What catches people off guard is how close these encounters get. A javelina is not some distant ridge animal once it starts using suburban edges, washes, and greenbelts. People open a garage, step outside with a dog, or round a hedge and end up far closer than they expected. If there are young animals present, the whole tone changes. A dry year does not create the attitude. It just creates more chances for you to be standing in the wrong place when that attitude shows up.
Moose

Moose are not drought-country animals everywhere, but where they live, hot dry periods can still make them more dangerous than people expect. Water, shade, and thick cover matter to a big-bodied animal that overheats easily, and that can pull moose toward riparian strips, irrigated ground, and greener bottoms where people hike, ride, or work. A moose does not have to be a predator to be one of the most dangerous animals in North America.

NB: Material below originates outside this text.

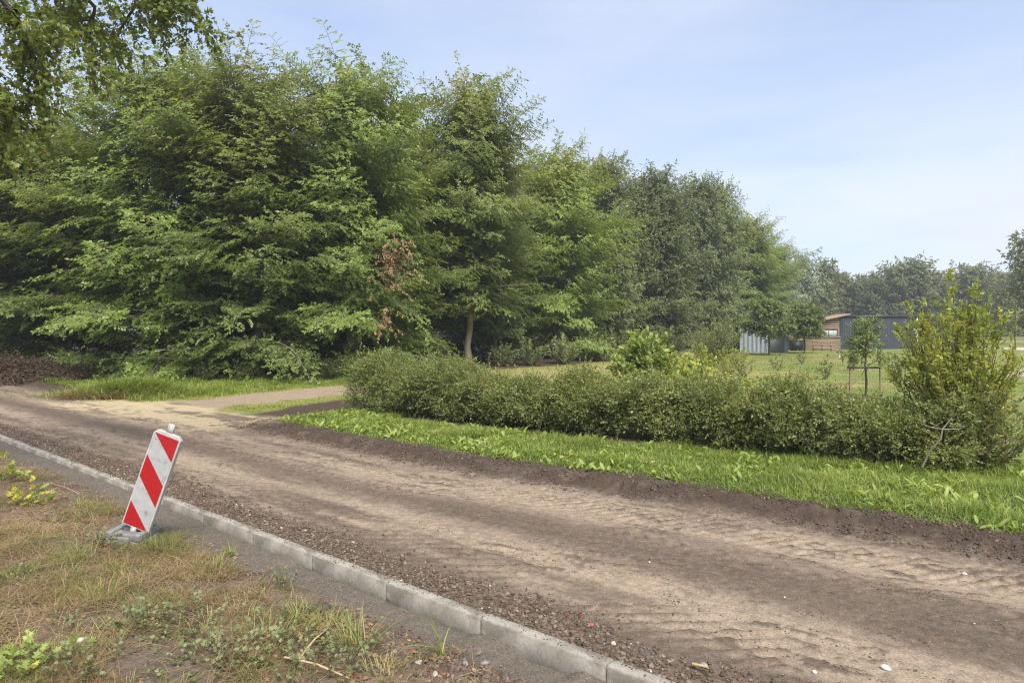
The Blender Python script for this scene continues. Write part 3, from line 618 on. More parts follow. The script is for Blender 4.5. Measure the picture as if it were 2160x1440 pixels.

It just has to feel crowded, surprised, or pressured at close range.
What makes drought relevant is that it reduces the amount of comfortable ground available in some areas, which increases overlap. People are often way too casual around moose because they are not hunting you the way a lion might. That misses the point. A moose can cover ground fast, kick with nasty force, and run you over before you have time to rethink the situation. In dry years, any animal depending on shrinking cool cover is worth giving extra room.
Deer

Deer may seem like an odd pick for a “dangerous” list until you remember how many people get hurt in vehicle collisions every year. Drought can shift deer movement dramatically because browse quality drops, water sources shrink, and green forage gets concentrated around irrigated places, crop edges, creek bottoms, and roadside vegetation. Texas Parks and Wildlife has noted drought stress in deer populations, especially where habitat is already stretched, and drought also changes the timing and visibility of wildlife movement more broadly.
So no, the danger is not usually a whitetail squaring up on you in the yard. It is the increased chance of deer crossing roads unpredictably while moving between the few spots that still meet their needs. On rural roads especially, that is a drought-year hazard people forget until a deer comes through the windshield. An animal does not need fangs or venom to be one of the most dangerous things you meet outside. It just needs to hit your truck at the wrong speed.